University dragged into Doyles scandal

THE former resources minister, Ian Macdonald, was involved in discussions with the University of Newcastle in connection to the Doyles Creek Mining venture from the second half of 2007, the state’s corruption watchdog has heard.

The then minister was also ‘‘courting’’ Professor Ian Plimer to head up a new school of geosciences at the University of Newcastle – a position that was not announced until 2009.

The university was mentioned yesterday during the start of the Independent Commission Against Corruption’s latest public hearings into allegations involving Mr Macdonald.

This time, it is examining his decision to award without a tender process an exploration licence over land near Jerrys Plains to Doyles Creek Mining in late 2008, an enterprise that involved his close friend and former union official, John Maitland, and other ‘‘Newcastle entrepreneurs’’.

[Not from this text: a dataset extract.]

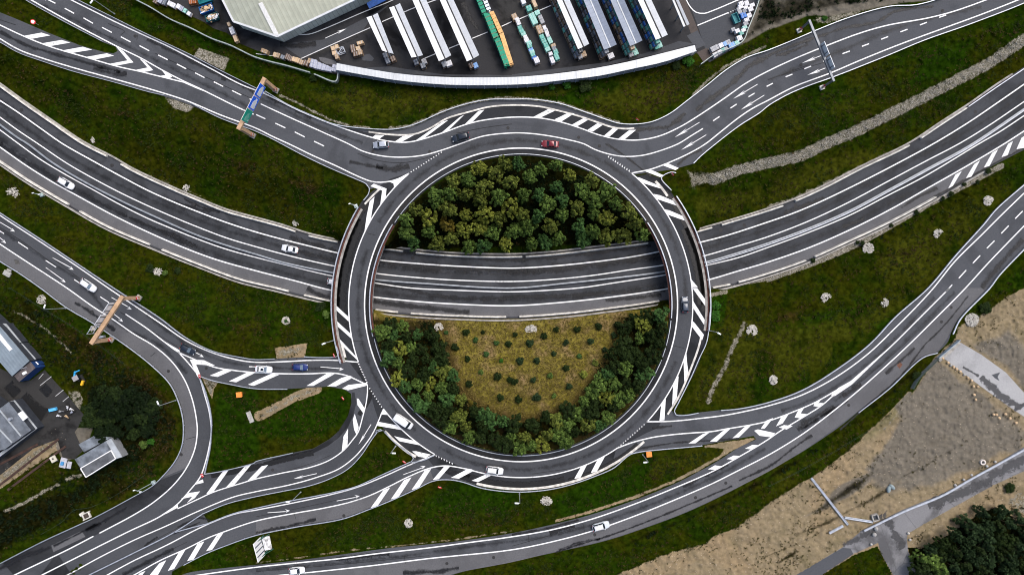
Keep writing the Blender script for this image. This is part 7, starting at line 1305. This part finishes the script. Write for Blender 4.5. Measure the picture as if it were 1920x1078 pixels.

The project was promoted as a ‘‘training mine’’ but was really a ‘‘mining mine’’, counsel assisting the commission, Peter Braham, SC, said. 

The only expert advice Mr Macdonald received on the project was from Professor Plimer, who was at a meeting with Mr Maitland and Mr Macdonald in November 2007, when the idea of having university students train in the proposed mine was floated.

‘‘Professor Plimer gave unambiguous advice,’’ Mr Braham said.

‘‘He told Ian Macdonald and John Maitland that the idea was ‘absolute madness’, that it was an unsafe venture for university students and that he would be ‘absolutely terrified to have students underground in a long wall mine being trained’.’’

Doyles Creek and the university would later sign an agreement to receive $1million over four years to establish the NSW Institute for Frontier Geoscience.

The university signed a separate agreement with the then NSW Department of Primary Industries, headed by Mr Macdonald, to receive another $1million over four years towards the institute.

The ICAC heard yesterday that in the second half of 2007, Doyles Creek tried to build community, political and industry support for its proposal.

‘‘The minister was kept abreast of developments and became involved in discussions with the University of Newcastle and Doyles Creek Mining,’’ Mr Braham said.

‘‘As we shall see, it is from this time on that Mr Macdonald appears to take on the role of proponent or an advocate for the Doyles Creek mine rather than that of an independent arbiter of the public interest.’’

Mr Braham also noted strong opposition to the project from the community and the NSW Minerals Council, which resisted pressure from Mr Macdonald to back the proposal.  

The largest landholder in the area, the renowned Coolmore stud, was ‘‘surprisingly’’ not consulted about the proposal, Mr Braham said.